According to a smattering of information on the internet, there was once a computer software company called Wendin based in Cheney, WA. They launched a product called PCVMS "Personal Operating System" in 1985. It was distributed on a set of three 5.25" 360KB floppy diskettes. More history and juicy bits are in Bill's 2009 post in his "Personally Interesting Stuff" blog. I also found a public profile of Steve Jones at Linkedin, "Steve launched Wendin's Computer Systems Division in 1984, developing the XTC text editor, the PCVMS operating system ("a VAX/VMS operating system clone that ran on IBM PC/ATs), the PCUNIX (later called PCNX) operating system (a Unix clone that ran on IBM PC/ATs), Operating System Toolbox (an operating system toolkit that enabled software developers to create their own operating systems), and Wendin-DOS (an MS-DOS clone with OS/2-like screen groups and multitasking), among other products." The March 1997 issue of IEEE Software "New Product Reviews" contains a quick review of PCVMS written by Randy Kaplan of Temple University:
R. Eckhouse, "New Product Reviews" in IEEE Software, vol. 4, no. 02, pp. 79-84, 1987. doi: 10.1109/MS.1987.230374 keywords: {null} url: https://doi.ieeecomputersociety.org/10.1109/MS.1987.230374 |
A trademark was apparently refused for "PCVMS" in 1986. It was described in the trademark application in 1985 as "MAIL ORDER COMPUTER PROGRAMS USED BY OWNERS OF PERSONAL COMPUTERS IN PERSONAL COMPUTERS AS OPERATING SYSTEMS PROGRAMS FOR THE GENERAL OPERATION OF SUCH PERSONAL COMPUTERS". In any case, a"VAX/VMS operating system clone that ran on IBM PC/ATs" is intriguing. Responses to my quick questions at the HECnet mailing list and comp.os.vms NNTP group indicate folks already played with PCVMS decades ago. However, the universal opinion seems to be PCVMS should be approached with tempered expectations.
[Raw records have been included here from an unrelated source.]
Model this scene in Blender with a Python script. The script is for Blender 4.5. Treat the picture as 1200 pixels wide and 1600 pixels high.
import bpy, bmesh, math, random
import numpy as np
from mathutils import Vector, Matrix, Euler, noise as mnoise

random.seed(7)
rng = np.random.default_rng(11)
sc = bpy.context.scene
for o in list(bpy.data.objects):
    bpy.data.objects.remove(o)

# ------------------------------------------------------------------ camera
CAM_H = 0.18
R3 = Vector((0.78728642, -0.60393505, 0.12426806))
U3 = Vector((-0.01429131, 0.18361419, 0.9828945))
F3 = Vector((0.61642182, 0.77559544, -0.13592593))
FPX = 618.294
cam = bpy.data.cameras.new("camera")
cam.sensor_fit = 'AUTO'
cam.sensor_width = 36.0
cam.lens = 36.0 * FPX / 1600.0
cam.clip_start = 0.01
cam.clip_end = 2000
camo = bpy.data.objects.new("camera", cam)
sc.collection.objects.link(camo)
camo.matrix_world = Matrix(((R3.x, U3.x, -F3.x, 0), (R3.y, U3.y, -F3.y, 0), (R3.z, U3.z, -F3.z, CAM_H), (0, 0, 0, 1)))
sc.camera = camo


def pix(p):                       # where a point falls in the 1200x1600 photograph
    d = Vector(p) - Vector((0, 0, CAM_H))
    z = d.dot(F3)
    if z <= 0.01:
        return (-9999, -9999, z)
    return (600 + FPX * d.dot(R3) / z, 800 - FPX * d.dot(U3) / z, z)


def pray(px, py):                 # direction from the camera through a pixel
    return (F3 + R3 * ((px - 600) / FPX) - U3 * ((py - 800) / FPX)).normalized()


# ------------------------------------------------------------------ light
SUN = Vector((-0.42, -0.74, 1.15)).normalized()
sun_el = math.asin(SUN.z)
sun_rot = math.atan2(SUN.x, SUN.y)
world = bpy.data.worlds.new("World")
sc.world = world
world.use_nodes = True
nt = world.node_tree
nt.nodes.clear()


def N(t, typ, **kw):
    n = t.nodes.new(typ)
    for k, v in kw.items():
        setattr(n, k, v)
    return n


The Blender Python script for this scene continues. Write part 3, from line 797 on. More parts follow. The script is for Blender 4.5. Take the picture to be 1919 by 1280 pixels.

I fired up a 86BOX instance running Caldera DR-DOS 7.03 on a 80486SX 25MHz PC and installed PCVMS 1.08 following the instructions in the PCVMS README file. On launching PCVMS, it asks for a username and password. Username "root" with empty password presented a welcome message and a "$" command prompt.
There is VMS-like help, one of the installed files even being HELPLIB.HLB like in DEC VAX VMS systems. On the other hand, the PCVMS user authentication system is straight off Unix, relying on a "passwd" file under "etc" directory under the boot drive. The touch of Unix probably has something to do with "PCNX UNIX-like environment; not just UNIX-like tools, but multi-processing under MS-DOS" which provided at, cat, cmp, cp, cron, date, df, echo, false, file, find, finger, getty, grep, group, grppswd, head, kill, line, logname, lpd, lpr, ls, mail, mkdir, mkgroup, mkuser, more, mv, news, nice, nohup, od, passwd, pr, ps, rev, rm, rmdir, rmgroup, rmuser, sh, sleep, strings, stty, tail, tee, test, time, touch, true, tty, uniq, wc, who, whodo, write.
By the way, I also briefly tried Wendin's "Wendin-DOS multitasking, multiuser MS-DOS replacement" which is publicly available, but it kept crashing with some sort of internal error in a rectangular box occupying the top third of the screen. This is another operating system that is my queue of things to explore further.
But, at this point, it appears for using "multi-user" features of PCVMS we need some sort of multiple hardware terminal connections with each then becoming a session. Something to be tried if and when I come back to this. A manual would be nice, but so far I have none.